Wednesday, March 05, 2003

Those who forget history...

Further to Mike's comments the other day about American and European attitudes to war being attributable to European memory of what war is actually like, I found this comment in an interview on Salon to be interesting:

[America's] forgetfulness makes it possible at any moment in history for us to believe in our essential innocence. We don't remember that we've ever done anything other than what we do now. It's a great triumph to a civilization that it can go from being a white supremacist country in the late '50s, when a substantial portion of the country didn't believe in racial intermarriage, to racial egalitarianism. We can believe that this is just the triumph of what our essential values have always been.

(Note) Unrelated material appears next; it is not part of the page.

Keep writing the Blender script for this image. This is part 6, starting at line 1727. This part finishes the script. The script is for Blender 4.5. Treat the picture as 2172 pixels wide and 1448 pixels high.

Americans see their lack of memory as a virtue, because it allows them to forget the bad past and focus on the (assumed) better future - and there's some truth in this. However, in forgetting the bad past, they also forget why it was bad, which robs them of the very guidance they need to ensure that the future stays better rather than regressing back to the bad old past again. We can see this in American economic and social policies over the last twenty years, where their rush to deregulate everything seems to give no thought to why such regulations were implemented in the first place. It's just assumed that they're there because regulation is the sort of thing Government just does (because its Evil and Spiteful and wants to Impede Business) - rather than a response to the very real problems of an unregulated market (see the nineteenth century for an example of this). And of course, we see it in the American desire to ignore existing international agreements on warfare, and return to the barbarities of the past.